Here’s another theological concept: original justice. Broadly defined, it is the state that humanity occupied before sin entered into the world; “[i]t was the simultaneous possession [of] sanctifying grace, with its right to enter heaven, and the preternatural gifts. Had [humanity] not sinned, original justice would have been transmitted to all [of its] descendants.”

Sanctifying grace, in this consideration, is the ultimate due of humanity, one which — theologically speaking — humanity deprived itself of. In this way, then, the whole of human existence can be thought of as being somehow operating under a profound injustice, through mankind’s incapacity to restore itself to a state of being originally just, of being sanctified.

Christmas, then, represents the beginning of the way in which that which is our due is restored to us. “Jesus Christ, the new head of the human race, by his passion and death expiated human sin and regained what [humanity] had lost. Sanctifying grace is restored at justification, but the preternatural gifts are returned only as capacities (such as the ability to overcome concupiscence) or only eventually (such as bodily immortality after the final resurrection).”

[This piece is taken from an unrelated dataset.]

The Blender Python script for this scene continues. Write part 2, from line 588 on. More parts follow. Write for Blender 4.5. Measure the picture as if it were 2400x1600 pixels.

The Christmas story can thus be thought of as representing, really, the first in a number of acts of special justice which have, as their ultimate end, the goal of seeing humanity given back that which is its due…not in any temporal sense, but in eternity. The story of Jesus — His birth, His life, and even His death — is a story of Justice, and then one in which things which seem profoundly unjust — from the impoverished circumstances of Jesus’ birth to the vicious nature of His death — are actually made into the means by which Justice is effected, and humanity’s due restored.